Commenting on the results, John Pattullo, CEO said: “Our performance in quarter two demonstrates a solid continuation of positive trends over the past year. Despite the industry-wide softening of freight volumes, we have increased freight management business with our global customers and we have experienced growth in our contract logistics business in all regions. Our new business performance in the period has been excellent with significant wins and contract extensions.”
At actual exchange rates, reported revenue was Euro 1,713 million (US$2,461 million) and EBITDA was Euro 81 million. Results for the second quarter were impacted by fluctuating exchange rates. Expressed at constant exchange rates, revenue and EBITDA increased 3.8 percent and 35.4 percent respectively compared to the same period last year.
Total revenue for the first half of 2011 is Euro 3,399 million, up 5.2 percent on the same period last year, and EBITDA of Euro 152 million, an increase of 29.9 percent on the first six months of 2010. At constant exchange rates revenue increased 6.8 percent with EBITDA up 34.2 percent over the same period in 2010.

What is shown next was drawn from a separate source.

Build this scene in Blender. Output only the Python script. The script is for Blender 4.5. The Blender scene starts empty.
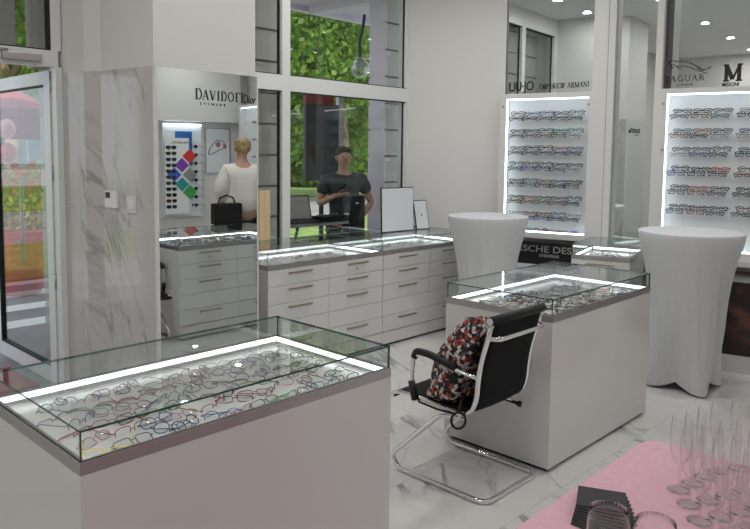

The group has achieved good year-on-year improvements in new business performance, recording over Euro 1.0 billion of new wins in the first six months of 2011, particularly in China and with Ceva’s Century customers: a group of approximately 100 large global customers who represent over 50 percent of revenue.
In line with trends reported widely in the industry, the group saw some softening of the global freight market, driven mainly by lower airfreight volumes predominantly in the Americas and Asia Pacific regions.
However, Ceva was able to maintain flat year-on-year revenues, at constant exchange rates, by increasing freight management business wins by 17 percent year-on-year, with new business across all regions and particularly in the technology, automotive and energy sectors.
Revenue in the contract logistics business increased by approximately nine percent year-on-year at constant exchange rates. This growth was experienced in all regions, driven by new contract wins and the continued expansion of solutions offered to existing customers.
The group has continued to focus on strong cash management and control of net working capital. Net working capital at the end of the second quarter of 2011 was only Euro 19 million compared to Euro 57 million at the end of quarter two 2010.